Base de jurisprudence


Analyse n° 287777
9 décembre 2005
Conseil d'État

N° 287777
Publié au recueil Lebon

Lecture du vendredi 9 décembre 2005



49-06-01 : Police administrative- Aggravation exceptionnelle des pouvoirs de police- État d'urgence-

a) Demande tendant à la suspension de l'état d'urgence - Compétence du juge des référés (art.
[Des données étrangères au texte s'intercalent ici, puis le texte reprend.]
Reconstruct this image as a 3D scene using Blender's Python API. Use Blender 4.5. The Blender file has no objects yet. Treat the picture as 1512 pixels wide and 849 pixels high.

L. 521-2 du CJA) - Exclusion - Mesures de suspension de l'état d'urgence ou d'injonction d'y mettre fin - Inclusion - Mesure d'injonction de réexaminer les circonstances de fait et de droit ayant donné lieu à la mise en oeuvre de l'état d'urgence - b) Mise en oeuvre des pouvoirs prévus par la loi du 3 avril 1955 - Existence d'un contrôle de l'usage effectif de ces pouvoirs par les juridictions compétentes - c) Modalités d'exercice du pouvoir de mettre un terme à l'état d'urgence (art. 3 de la loi du 18 novembre 2005) - 1) Existence d'un contrôle de la part du juge de la légalité - 2) Contrôle de l'appréciation portée par le Président de la République en l'espèce - Absence d'illégalité manifeste à ne pas avoir mis fin à l'état d'urgence.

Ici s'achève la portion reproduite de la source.